At the same time, other Democrats, including those principally focused on the race for the White House, push the exact opposite message: Trump is something altogether new and dangerous, fundamentally at odds with the Republican Party's own norms.
 
As MSNBC's Benjy Sarlin put it a month ago, Democrats effectively have two messaging options: "Trump is not a Republican" vs. "Trump is the ultimate Republican."
 
With this in mind, Hillary Clinton delivered a rather striking speech yesterday on the so-called "alt-right" movement and the racist, fringe radicals who've made Trump their standard bearer. In the process, her efforts to resolve the Democratic contradiction stood out. Referring to Breitbart News, for example, which produced Trump's new campaign CEO, Clinton said, "This is not conservatism as we have known it. This is not Republicanism as we have known it."
 
Also note this excerpt:

"My friends, this is a moment of reckoning for every Republican dismayed that the party of Lincoln has become the party of Trump. It's a moment of reckoning for all of us who love our country and believe that America is better than this. "Twenty years ago when Bob Dole accepted the Republican nomination, he pointed to the exits in the convention hall and told any racist in the party to get out. The week after 9/11, George W. Bush went to a mosque and declared for everyone to hear that Muslims 'love America just as much as I do.' "In 2008, John McCain told his own supporters that they were wrong about the man he was trying to defeat. Senator McCain made sure they knew Barrack Obama, he said, was an American citizen and a decent person. "We need that kind of leadership again."

There's nothing subtle about this.

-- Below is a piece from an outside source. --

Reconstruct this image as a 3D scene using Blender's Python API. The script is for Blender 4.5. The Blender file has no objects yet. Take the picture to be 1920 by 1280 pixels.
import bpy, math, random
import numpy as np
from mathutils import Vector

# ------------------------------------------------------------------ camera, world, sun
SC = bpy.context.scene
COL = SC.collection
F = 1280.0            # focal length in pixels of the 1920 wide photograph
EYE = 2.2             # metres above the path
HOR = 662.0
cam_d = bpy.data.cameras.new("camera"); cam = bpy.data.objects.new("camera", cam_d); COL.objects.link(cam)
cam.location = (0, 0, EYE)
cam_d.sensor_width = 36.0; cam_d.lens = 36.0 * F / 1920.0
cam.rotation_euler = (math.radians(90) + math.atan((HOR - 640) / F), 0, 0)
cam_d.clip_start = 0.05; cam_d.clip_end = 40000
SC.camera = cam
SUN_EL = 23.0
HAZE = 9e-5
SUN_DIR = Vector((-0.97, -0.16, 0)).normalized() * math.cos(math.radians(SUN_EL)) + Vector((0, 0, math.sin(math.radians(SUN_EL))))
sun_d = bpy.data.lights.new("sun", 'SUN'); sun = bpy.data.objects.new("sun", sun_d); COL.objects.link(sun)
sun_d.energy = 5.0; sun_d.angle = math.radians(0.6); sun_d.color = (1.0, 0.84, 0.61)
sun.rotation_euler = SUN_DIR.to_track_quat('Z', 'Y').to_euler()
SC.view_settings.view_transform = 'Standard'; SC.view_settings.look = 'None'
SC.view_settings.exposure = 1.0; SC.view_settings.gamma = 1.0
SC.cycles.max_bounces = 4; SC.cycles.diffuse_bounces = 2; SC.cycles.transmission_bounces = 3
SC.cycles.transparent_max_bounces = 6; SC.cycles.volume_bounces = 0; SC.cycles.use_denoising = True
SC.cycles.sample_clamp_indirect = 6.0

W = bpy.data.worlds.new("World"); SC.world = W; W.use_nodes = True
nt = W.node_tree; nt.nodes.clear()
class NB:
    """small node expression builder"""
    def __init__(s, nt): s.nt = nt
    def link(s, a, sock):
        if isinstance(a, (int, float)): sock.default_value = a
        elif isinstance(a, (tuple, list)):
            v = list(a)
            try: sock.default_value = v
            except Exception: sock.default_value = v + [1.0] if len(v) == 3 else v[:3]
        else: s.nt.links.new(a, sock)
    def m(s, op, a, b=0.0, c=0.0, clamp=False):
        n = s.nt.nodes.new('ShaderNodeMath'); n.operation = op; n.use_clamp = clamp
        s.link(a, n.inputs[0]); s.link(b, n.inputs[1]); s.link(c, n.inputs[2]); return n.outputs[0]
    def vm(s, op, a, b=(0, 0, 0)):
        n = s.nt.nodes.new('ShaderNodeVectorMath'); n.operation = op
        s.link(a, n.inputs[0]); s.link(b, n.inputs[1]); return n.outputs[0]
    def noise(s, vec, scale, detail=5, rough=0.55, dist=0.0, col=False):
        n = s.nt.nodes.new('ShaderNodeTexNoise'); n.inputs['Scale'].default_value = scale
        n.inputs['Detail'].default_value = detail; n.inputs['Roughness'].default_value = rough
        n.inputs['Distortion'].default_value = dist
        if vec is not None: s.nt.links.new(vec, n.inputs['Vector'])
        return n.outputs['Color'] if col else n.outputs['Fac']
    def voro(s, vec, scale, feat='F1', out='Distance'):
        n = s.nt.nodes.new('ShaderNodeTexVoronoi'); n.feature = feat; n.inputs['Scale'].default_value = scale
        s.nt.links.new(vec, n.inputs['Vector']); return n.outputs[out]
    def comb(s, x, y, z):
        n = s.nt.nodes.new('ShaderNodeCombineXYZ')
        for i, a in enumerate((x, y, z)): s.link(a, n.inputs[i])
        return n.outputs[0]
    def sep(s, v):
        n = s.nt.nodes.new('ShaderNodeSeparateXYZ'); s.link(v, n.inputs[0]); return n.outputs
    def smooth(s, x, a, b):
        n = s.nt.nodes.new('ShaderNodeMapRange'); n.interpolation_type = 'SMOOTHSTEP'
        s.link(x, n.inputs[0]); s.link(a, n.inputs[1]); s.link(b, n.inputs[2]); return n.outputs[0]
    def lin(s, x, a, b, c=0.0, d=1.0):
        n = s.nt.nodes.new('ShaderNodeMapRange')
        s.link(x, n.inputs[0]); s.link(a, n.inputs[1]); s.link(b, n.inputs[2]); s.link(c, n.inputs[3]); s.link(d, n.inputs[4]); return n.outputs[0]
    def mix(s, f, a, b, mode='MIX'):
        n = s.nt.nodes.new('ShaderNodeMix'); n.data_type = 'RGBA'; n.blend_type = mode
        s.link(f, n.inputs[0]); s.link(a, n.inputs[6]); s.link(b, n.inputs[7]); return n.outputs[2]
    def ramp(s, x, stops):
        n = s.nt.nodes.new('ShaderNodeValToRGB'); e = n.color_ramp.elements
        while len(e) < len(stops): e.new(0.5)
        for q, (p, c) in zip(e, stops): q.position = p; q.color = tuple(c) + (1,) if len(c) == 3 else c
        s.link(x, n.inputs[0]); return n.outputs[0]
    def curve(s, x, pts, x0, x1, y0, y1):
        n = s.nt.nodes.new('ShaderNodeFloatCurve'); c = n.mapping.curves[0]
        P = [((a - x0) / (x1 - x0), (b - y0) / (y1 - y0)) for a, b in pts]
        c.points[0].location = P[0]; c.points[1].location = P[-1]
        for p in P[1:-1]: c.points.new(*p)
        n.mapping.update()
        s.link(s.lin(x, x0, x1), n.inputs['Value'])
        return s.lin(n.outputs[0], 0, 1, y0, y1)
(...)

Indeed, Clinton was quite explicit: Trump is "taking hate groups mainstream, and helping a radical fringe take over the Republican Party.... The de facto merger between Breitbart and the Trump campaign represents a landmark achievement for [the alt-right], a fringe element has effectively taken over the Republican Party."
 
It echoed a sentiment from President Obama's speech at last month's Democratic convention: "What we heard in Cleveland last week wasn't particularly Republican -- and it sure wasn't conservative."
 
At a certain level, it seems jarring to hear the nation's leading Democrats effectively offer a defense of the Republican Party as it struggles with an invading force. But there's a method behind the apparent madness.
 
As the Washington Post's Greg Sargent explained yesterday, Clinton's speech "was, in no small part, aimed at telling moderate Republican voters and GOP-leaning independents that their values aren't truly represented by the nightmare ideology otherwise known as Trumpism. He may be the GOP nominee, but he has perverted and distorted Republicanism into something so twisted and horrifying, so unlike anything else we've seen in modern times, that they shouldn't feel bound by party loyalty or political habit to stand by him."
 
I think that's exactly right. Why would the Democratic nominee try to separate the Republican Party from its own presidential nominee? Because she sees value in effectively inviting GOP voters to abandon their national ticket -- because despite the party labels, Trump doesn't represent their core values.
 
In other words, Clinton's remarks were a sweeping condemnation of an extremist ideology and a candidate who represents the paranoid fringe, but it was also an invitation to rank-and-file Republicans to reject the hijacking of their party.
 
Postscript: There is, of course, a school of thought that views this entire strategy as a missed opportunity: Clinton can make the case against Trump, the argument goes, but if she's not also tearing down the radicalized GOP that gave rise to Trump, the indictment is incomplete. It's a fair point, though I've seen some compelling pushback to the argument from Vox and The New Republic.